Montgomery County officials and companies last week said they have formed an organization to promote development of the academic resources needed for the continued growth of local businesses involved in new technologies.

"We want a university presence here in the county," said Harvey K. Kushner, chairman and chief executive of ORI Inc. of Rockville and chairman of the steering committee for the newly formed Montgomery County High Technology Council.

The University of Maryland has started a few programs in Montgomery County as offshoots of its College Park campus, and Johns Hopkins University in Baltimore hopes to launch three new masters programs in the county.

Members of the new high-tech council, which is financed by local industry and government, hope to work with officials of the state and the two universities on their plans to expand into the county.

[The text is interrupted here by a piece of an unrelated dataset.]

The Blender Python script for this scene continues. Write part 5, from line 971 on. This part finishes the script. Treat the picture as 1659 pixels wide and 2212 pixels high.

Montgomery County has become a cradle for new companies in the fields of telecommunications, biotechnology, computer sciences and other areas of rapidly advancing technology. But the county is one of the few such "high-tech" business communities that has grown up without the presence of a top university, Kushner said at a press conference.

In other high-tech communities such as in the areas surrounding Stanford University and the Massachusetts Institute of Technology, the academic and business communities have formed close relationships based on the exchange of ideas, research work and personnel.

Corporate scientists in those areas enjoy the opportunity to teach, to attend continuing-education courses in their fields and to remain active in academic research efforts. Companies there also can draw on faculty and graduate students as consultants, and have access to a labor pool bolstered by the talent attracted to the university.

Although federal research facilities in Montgomery County have a similar influence, local companies involved in rapidly advancing technology fields "urgently need" the presence of top academic resources "to grow and expand," Kushner said.

The University of Maryland offers about 40 continuing-education courses in the county, and is offering some other courses by television. The university is also a major partner with the county and the National Bureau of Standards in the new Center for Advanced Research in Biotechnology, which will be based in the county's Shady Grove Life Sciences Center.

Johns Hopkins has asked the state Board of Higher Education to approve its proposal to offer masters degree programs in Montgomery County in electrical engineering, computer sciences and technical management.

The county has committed $300,000 over three years in seed money for the council and will pay for the two buildings to be constructed to house the biotechnology center and the Johns Hopkins programs, said Robert G. Snyder, the county's business-academia officer.

The council will act as "a liaison between business and academia," Kushner said. It will be a private, nonprofit organization, to be supported entirely by the dues of its members after the first three years. Its members now include representatives of more than 20 local companies, the National Institutes of Health, the National Bureau of Standards, the two universities and Montgomery College. The group has targeted about 150 local companies as potential members, Kushner said.

The business group said it also hopes to foster research collaboration between the private sector and the universities.

Kushner said the council will not be a "lobbying organization." The county's Snyder said, however, "We will need their support in Annapolis."